Perhaps one of the most overwhelming aspects of the home buying process is the accompanying mounds of mortgage paperwork involved with applying for a loan. Your lender or real estate agent might have mentioned what you’ll need, but now, as you sit down to get started, you draw a blank.
The best strategy for applying for a loan is to get prequalified. This means that the lender has reviewed your financial and credit information and has qualified you for a loan for a specific amount. This is a huge benefit, especially if you’re in a seller’s market and need to be competitive. If you see a house you love, you’ll already know how much you’re approved for and can make an offer quickly. It will resonate strongly with the seller because the funding is in place. Here’s what to expect when you apply for a mortgage.
Application
This provides your basic information including name, birthday, marital status and social security number.

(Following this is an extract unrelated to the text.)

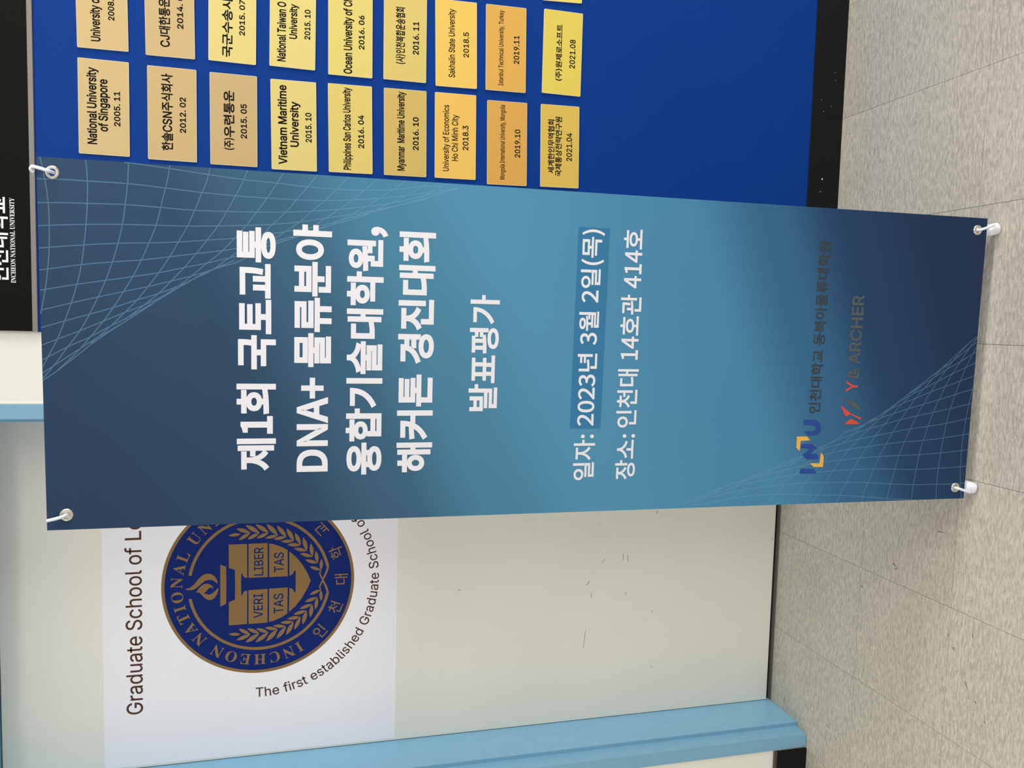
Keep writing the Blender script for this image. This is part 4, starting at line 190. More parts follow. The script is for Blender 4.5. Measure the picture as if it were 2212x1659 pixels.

If you have a coborrower (such as a spouse), he or she will need to provide information, too. You’ll need to show proof of your income as well as a list of your assets and your debt. Your lender will also pull your credit report. This will help determine how much of a financial risk you are. If you pay your bills on time, don’t carry a lot of debt and don’t have any collections or bankruptcies, you have a better chance of getting a loan, and your interest rate will be lower. If the opposite is true, you might not qualify for a loan. If you do get a loan, you might incur a higher interest rate.
Good Faith Estimate
Unfortunately, there’s more to your loan than just the principal and interest. There’s a whole laundry list of extra fees called closing costs attached to the loan. Generally, they amount to about an additional 2 to 5 percent of the loan. Your lender will provide you with an estimate of the closing costs, which is called a Good Faith Estimate.
Truth-in-lending disclosure statement
The lender is required by law to provide you with exact amounts of the loan you’re borrowing, the amount you’ll be paying in interest, the payment schedule, the finance charge and the annual percentage rate.
HUD-1 settlement statement
This is the document that will spell out all the closing costs. You’ll see exactly what you’re paying for and how much it costs. The document will also specify the closing date.
Note and deed
The note is the legal paper you must sign to agree to pay back the loan. The deed is the document that transfers ownership from the seller to the buyer. The lender holds on to the deed until the loan is paid off, although you’ll have a copy.
Despite the vast amount of mortgage paperwork associated with buying your new house, the process will go much smoother if you know what to expect.